Neither Fish, fowl, nor tree, but ecological nonetheless:
Some thoughts on landscape, structure, and cities.

Laurie Olin

 

Designers often use metaphor and analogy as devices to help develop concepts or to explain and discuss the structure and form of cities. Different ages have been partial to particular, popular metaphors. Some of the most influential have been drawn from religion, art and science.

Despite the merits or differences of each, one common characteristic has been an emphasis upon an implicit assumption of "wholeness", of complete and contained forms.

Whether artistic notions of composition in the renaissance, mechanical models of the enlightenment or organic metaphors of the 19th and 20th centuries there has been an implicit assumption that a city be conceived as a "Thing", a single organism or composition; i.e. a whole interconnected coherent structure that suffuses, supports or gives shape and form to the overall urban situation. While this can be true of paintings, sculptures, buildings and landscapes at the scale of gardens or a farm, it is not necessarily so for a city.

One person or small group can conceive, design and construct all of these products except the latter. One set of principles or purpose can give shape and set the complex organs and features of an animal or plant. These are bounded, self-contained, working entities, separate from others, yet whole.

Larger settlements - especially the major cities of the world - do not behave like individual organisms, nor can their structure be described or planned sufficiently by their earlier methods or analysis. They are too extensive, too polyvalent, too multicentered and driven by numerous independent (often conflicting) decision, authors, and systems.

A more useful way to perceive them - in itself an evolution or development from earlier scientific and organic analogies is to consider cities in terms of landscape and the emerging study of landscape ecology. While this, too, will have limits, such an approach will ultimately prove more helpful both in our ability to describe cities and to interact as planners and designers.

Several fundamental concepts of Landscape Ecology are presented; a description of elements - paths, corridors, and matrixes, dynamism and instability, energy flow and interaction between populations, the effects of complexity verses simplicity in the face of crisis, and non-scale dependent events.

Reflecting upon involvement in urban projects at various scales over a forty-year period, it is concluded that no matter what the project - large or small, public or private - there was always another scale above and below that which the author was working. In fact every plan and each project was always a patch or a scrap, an incomplete fragment, and the larger urban situation was a palimpsest of such partial structures interacting in space and time in much the same manner as natural communities and systems in a landscape.

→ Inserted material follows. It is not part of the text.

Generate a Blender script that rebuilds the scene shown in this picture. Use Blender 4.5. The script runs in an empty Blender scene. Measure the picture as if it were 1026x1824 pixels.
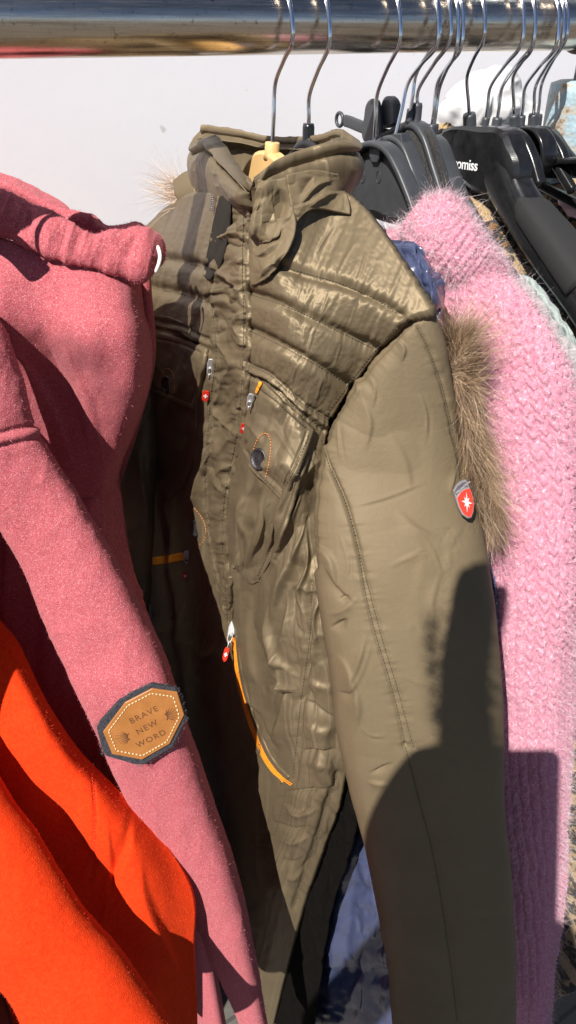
import bpy, bmesh, math, random
import numpy as np
from mathutils import Vector, Matrix
from mathutils.bvhtree import BVHTree

random.seed(7); rng = np.random.default_rng(7)
scene = bpy.context.scene
COL = scene.collection

# ------------------------------------------------------------------ camera
FPX, CX, CY = 1317., 513., 912.
TH, YAW = math.radians(33), math.radians(30.3)
C = np.array([-.368, -.653, 1.66])
F = np.array([math.sin(YAW)*math.cos(TH), math.cos(YAW)*math.cos(TH), -math.sin(TH)])
R = np.array([math.cos(YAW), -math.sin(YAW), 0.])
U = np.cross(R, F)
SUN = np.array([-.556, -.348, .752]); SUN /= np.linalg.norm(SUN)

cd = bpy.data.cameras.new('camera'); cam = bpy.data.objects.new('camera', cd); COL.objects.link(cam)
cd.sensor_fit = 'VERTICAL'; cd.sensor_height = 24.0; cd.lens = 24.0*FPX/1824.
cd.clip_start = .01; cd.clip_end = 500
cam.matrix_world = Matrix(((R[0], U[0], -F[0], C[0]), (R[1], U[1], -F[1], C[1]), (R[2], U[2], -F[2], C[2]), (0, 0, 0, 1)))
scene.camera = cam

def rays(px, py):
    px = np.asarray(px, float); py = np.asarray(py, float)
    return F + R*((px-CX)/FPX)[..., None] + U*((CY-py)/FPX)[..., None]
def place(px, py, v, mode):
    d = rays(px, py); v = np.asarray(v, float)
    if mode == 'd': t = v
    elif mode == 'x': t = (v-C[0])/d[..., 0]
    elif mode == 'y': t = (v-C[1])/d[..., 1]
    return C + d*t[..., None]
def P(px, py, v, mode='d'): return place(np.array(px), np.array(py), np.array(v), mode)
def proj(p):
    q = p-C; z = q@F
    return CX+FPX*(q@R)/z, CY-FPX*(q@U)/z

# ------------------------------------------------------------------ noise
def vnoise(x, y, seed=0):
    r = np.random.default_rng(seed); T = r.random((256, 256))
    xi = np.floor(x).astype(int); yi = np.floor(y).astype(int); fx = x-xi; fy = y-yi
    fx = fx*fx*fx*(fx*(fx*6-15)+10); fy = fy*fy*fy*(fy*(fy*6-15)+10)
    a = T[xi % 256, yi % 256]; b = T[(xi+1) % 256, yi % 256]; c = T[xi % 256, (yi+1) % 256]; d = T[(xi+1) % 256, (yi+1) % 256]
    return (a*(1-fx)+b*fx)*(1-fy)+(c*(1-fx)+d*fx)*fy
def fbm(x, y, seed=0, o=4):
    s = 0; a = .5; t = 0
    for i in range(o):
        s = s+a*vnoise(x*2**i+17.3*i, y*2**i+5.1*i, seed+i); t += a; a *= .5
    return s/t-.5
def ridged(x, y, seed=0, o=3, warp=.6):
    wx = fbm(x*.6, y*.6, seed+50, 3)*warp*2; wy = fbm(x*.6+9, y*.6+3, seed+60, 3)*warp*2
    s = 0; a = .5; t = 0
    for i in range(o):
        n = vnoise((x+wx)*2**i+3.7*i, (y+wy)*2**i+8.8*i, seed+i); s = s+a*(1-np.abs(2*n-1))**2; t += a; a *= .5
    return s/t-.35
def crease(x, y, seed, warp=1.2):      # sharp folded-paper like facets
    wx = fbm(x*.7, y*.7, seed+5, 2)*warp; wy = fbm(x*.7+4, y*.7+7, seed+6, 2)*warp
    return np.abs(vnoise(x+wx, y+wy, seed)-.5)*2-.5

# ------------------------------------------------------------------ px-space strokes
def cr(pts, n, closed=False):
    pts = np.asarray(pts, float); m = len(pts)
    t = np.linspace(0, m if closed else m-1, n, endpoint=not closed)
    i = np.minimum(np.floor(t).astype(int), (m if closed else m-1)-(0 if closed else 1)); i = np.minimum(i, m-1 if closed else m-2); f = (t-i)[:, None]
    if closed: p0, p1, p2, p3 = pts[(i-1) % m], pts[i % m], pts[(i+1) % m], pts[(i+2) % m]
    else:
        ext = np.vstack([2*pts[0]-pts[1], pts, 2*pts[-1]-pts[-2]]); p0, p1, p2, p3 = ext[i], ext[i+1], ext[i+2], ext[i+3]
    return .5*((2*p1)+(-p0+p2)*f+(2*p0-5*p1+4*p2-p3)*f*f+(-p0+3*p1-3*p2+p3)*f**3)
def pdist(px, py, poly, smooth=True):
    """distance, signed distance, arc length s (px), total length"""
    q = cr(poly, max(8, len(poly)*6)) if smooth and len(poly) > 2 else np.asarray(poly, float)
    best = np.full(px.shape, 1e9); sg = np.zeros(px.shape); ss = np.zeros(px.shape); acc = 0
    for a, b in zip(q[:-1], q[1:]):
        ab = b-a; L = math.hypot(*ab)
        if L < 1e-6: continue
        t = np.clip(((px-a[0])*ab[0]+(py-a[1])*ab[1])/L**2, 0, 1)
        dx = px-a[0]-t*ab[0]; dy = py-a[1]-t*ab[1]; d = np.hypot(dx, dy)
        m = d < best; best[m] = d[m]; sg[m] = np.sign(ab[0]*dy-ab[1]*dx)[m]; ss[m] = (acc+t*L)[m]; acc += L
    return best, best*sg, ss, acc
def stroke(px, py, poly, w, a, taper=.25):
    """ridge (a>0) or crease (a<0), fading at its two ends; a in mm, w in px"""
    d, sd, s, L = pdist(px, py, poly)
    e = np.clip(np.minimum(s, L-s)/(taper*L+1e-6), 0, 1); e = e*e*(3-2*e)
    return a*.001*np.exp(-(d/w)**2)*e
def w0_(poly): return (poly[0][0]*.37+poly[0][1]*.11) % 50
def off_(q): return [(a+5, b+5) for a, b in q]
def fold(px, py, poly, w, a, taper=.45):
    """asymmetric fold: soft on one side, steep on the other"""
    d, sd, s, L = pdist(px, py, poly)
    e = np.clip(np.minimum(s, L-s)/(taper*L+1e-6), 0, 1); e = e*e*(3-2*e)
    w = w*1.35*(.45+.55*e); wob = .8+.5*vnoise(s/40, np.full_like(s, w0_(poly)), 5)
    return a*.001*e*wob*np.where(sd > 0, np.exp(-(d/w)**1.6), np.exp(-(d/(w*.32))**2))
def seam(px, py, poly, depth=2.5, w=5, amp=1.5, per=13, reach=24, seed=1, side=0):
    d, sd, s, L = pdist(px, py, poly)
    inside = np.exp(-(np.maximum(0, 0)))
    h = -depth*np.exp(-(d/w)**2)
    n = vnoise(s/per+.02*sd, np.full_like(s, seed*1.7)+d/90, seed)-.5
    n2 = vnoise(s/(per*.45)+.02*sd, np.full_like(s, seed*2.7)+d/60, seed+9)-.5
    m = np.exp(-d/reach)*(1-.7*np.exp(-(d/3)**2))
    if side: m = m*np.where(sd*side > 0, 1, .3)
    return .001*(h+amp*2*m*(n+.5*n2))

# ------------------------------------------------------------------ meshes
def grid_patch(rows, N, M, mode='x'):
    """control rows of (px, py, v) -> px, py, v grids (N x M)"""
    A = np.array(rows, float); k = A.shape[1]
    B = np.stack([cr(A[:, j, :], N) for j in range(k)], 1)
    G = np.stack([cr(B[i], M) for i in range(N)], 0)
    return G[..., 0], G[..., 1], G[..., 2]
def normals(G, toward=None):
    gu = np.gradient(G, axis=0); gv = np.gradient(G, axis=1); n = np.cross(gu, gv)
    n /= np.linalg.norm(n, axis=-1, keepdims=True)+1e-12
    if toward is not None:
        if (n*(toward-G)).sum(-1).mean() < 0: n = -n
    return n
def mesh_obj(name, verts, faces, mat, parent=None, uv=None, smooth=True, loc=None, col=None):
    verts = np.asarray(verts, float)
    off = np.array(parent['_o']) if parent is not None else np.zeros(3)
    if loc is not None and parent is None: off = np.asarray(loc, float)
    me = bpy.data.meshes.new(name)
    faces = np.asarray(faces) if not isinstance(faces, list) else faces
    if isinstance(faces, np.ndarray):
        nf, k = faces.shape
        me.vertices.add(len(verts)); me.vertices.foreach_set('co', (verts-off).ravel())
        me.loops.add(nf*k); me.loops.foreach_set('vertex_index', faces.ravel().astype(np.int32))
        me.polygons.add(nf); me.polygons.foreach_set('loop_start', np.arange(0, nf*k, k, dtype=np.int32))
        me.update(calc_edges=True)
    else:
        me.from_pydata((verts-off).tolist(), [], faces)
    me.validate()
    if smooth: me.polygons.foreach_set('use_smooth', np.ones(len(me.polygons), bool))
    if uv is not None:
        l = me.uv_layers.new(name='UVMap'); idx = np.zeros(len(me.loops), np.int32); me.loops.foreach_get('vertex_index', idx)
        l.data.foreach_set('uv', np.asarray(uv)[idx].ravel().astype(np.float32))
    if col is not None:
        a = me.attributes.new('strand', 'FLOAT', 'POINT'); a.data.foreach_set('value', np.asarray(col, np.float32))
    me.materials.append(mat)
    me.update()
    o = bpy.data.objects.new(name, me); COL.objects.link(o)
    o['_o'] = [float(v) for v in off]
    if parent is not None: o.parent = parent
    else: o.location = off
    return o
def gfaces(N, M, closed=False, base=0):
    j = np.arange(M if closed else M-1); i = np.arange(N-1)
    I, J = np.meshgrid(i, j, indexing='ij'); J2 = (J+1) % M
    return (base+np.stack([I*M+J, I*M+J2, (I+1)*M+J2, (I+1)*M+J], -1)).reshape(-1, 4)
def shell(name, G, thick, mat, parent=None, n=None, rnd=True, toward=None, loc=None):
    """closed sheet: front grid G, back grid pushed along -n, rounded borders"""
    N, M = G.shape[:2]
    if n is None: n = normals(G, C if toward is None else toward)
    th = np.full((N, M), thick)
    back = G-n*th[..., None]
    V = np.concatenate([G.reshape(-1, 3), back.reshape(-1, 3)]); b = N*M
    f = [gfaces(N, M), gfaces(N, M, base=b)[:, ::-1]]
    loop = [(0, j) for j in range(M)]+[(i, M-1) for i in range(1, N)]+[(N-1, j) for j in range(M-2, -1, -1)]+[(i, 0) for i in range(N-2, 0, -1)]
    li = np.array([i*M+j for i, j in loop]); ln = np.roll(li, -1)
    if rnd:   # rounded rim
        cen = np.array([G[i, j] for i, j in loop]); bk = np.array([back[i, j] for i, j in loop])
        inn = np.array([G[min(max(i, 1), N-2), min(max(j, 1), M-2)] for i, j in loop])
        o = cen-inn; o /= np.linalg.norm(o, axis=1, keepdims=True)+1e-9
        mid = (cen+bk)/2+o*thick*.5
        k0 = len(V); V = np.concatenate([V, mid]); m = len(loop); mi = k0+np.arange(m); mn = np.roll(mi, -1)
        f += [np.stack([ln, li, mi, mn], -1), np.stack([mn, mi, li+b, ln+b], -1)]
    else: f += [np.stack([ln, li, li+b, ln+b], -1)]
    du = np.linalg.norm(np.diff(G, axis=1), axis=-1); dv = np.linalg.norm(np.diff(G, axis=0), axis=-1)
    u = np.zeros((N, M)); u[:, 1:] = np.cumsum(du, 1); v = np.zeros((N, M)); v[1:] = np.cumsum(dv, 0)
    uv = np.stack([u, v], -1).reshape(-1, 2); uv = np.concatenate([uv, uv])
    if rnd: uv = np.concatenate([uv, np.array([uv[i] for i in li])])
    return mesh_obj(name, V, np.concatenate(f), mat, parent, uv=uv, loc=loc)
def tube_grid(rows, N, M, n=2.3, section=None):
    """rows: (lx,ly,rx,ry,d_axis,ratio,skew) left and right outline in px at axis depth d"""
    A = cr(np.array(rows, float), N)
    L = place(A[:, 0], A[:, 1], A[:, 4], 'd'); Rr = place(A[:, 2], A[:, 3], A[:, 4], 'd')
    c = (L+Rr)/2; w = (Rr-L)/2; ax = np.gradient(c, axis=0); ax /= np.linalg.norm(ax, axis=1, keepdims=True)
    w = w
    b = np.cross(ax, w); b /= np.linalg.norm(b, axis=1, keepdims=True)
    s = np.sign((b*(C-c)).sum(1)); b *= (s*np.linalg.norm(w, axis=1)*A[:, 5])[:, None]
    if section is None: b = b+w*A[:, 6][:, None]
    th = np.linspace(0, 2*math.pi, M, endpoint=False); ct, st = np.cos(th), np.sin(th)
    e = 2/n; ct = np.sign(ct)*np.abs(ct)**e; st = np.sign(st)*np.abs(st)**e
    if section is not None:      # blend from the round section to the given (side, front) outline by the seventh value
        q = cr(section, M, True); k = np.clip(A[:, 6], 0, 1)[:, None]; ct = ct[None]*(1-k)+q[:, 0][None]*k; st = st[None]*(1-k)+q[:, 1][None]*k
        return c[:, None]+w[:, None]*ct[..., None]+b[:, None]*st[..., None], c
    G = c[:, None]+w[:, None]*ct[None, :, None]+b[:, None]*st[None, :, None]
    return G, c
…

Examples employed in the discussion range from The Seattle Skid Road Community to urban design schemes implemented in London, Denver, New York, and Frankfurt, as well as proposals for Los Angeles, San Francisco, and Dusseldorf.

 

 

 

Laurie Olin, is a founding partner of The Olin Partnership (formerly Hanna/Olin Ltd.) a landscape architectural and urban design practice located in Philadelphia, Pennsylvania. His projects include Bryant Park and Battery Park City in New York, The Getty Center in Los Angeles, new squares in London, housing in Frankfurt, commercial development in Barcelona, and major projects at academic institutions including Yale, Stanford, MIT, and The University of Pennsylvania and Virginia. Working across the United States and abroad he has collaborated with many prominent architects including I.M. Pei & Partners, Frank Gehry, Richard Meier, Peter Eisenman, Skidmore Owings & Merrill, Norman Foster, and Davis Brody. He has received a Guggenheim Fellowship and won the Rome Prize in Landscape Architecture in 1974. Mr. Olin has written widely on the history and theory of architecture and landscape, receiving the Bradford Williams medal for best writing on Landscape Architecture. His recent book Across the Open Field is both a memoir and series of essays on the evolution of the English landscape. Throughout his career, Mr. Olin has been involved in professional education, having been chairman of the Department of Landscape Architecture at Harvard University and Thomas Jefferson Professor of Architecture at the University of Virginia. He is currently Professor of Practice in Landscape Architecture at the University of Pennsylvania. He is a member of the American Academy of Arts and Sciences and in 1998 received the award in Architecture from American Academy of Arts and Letters.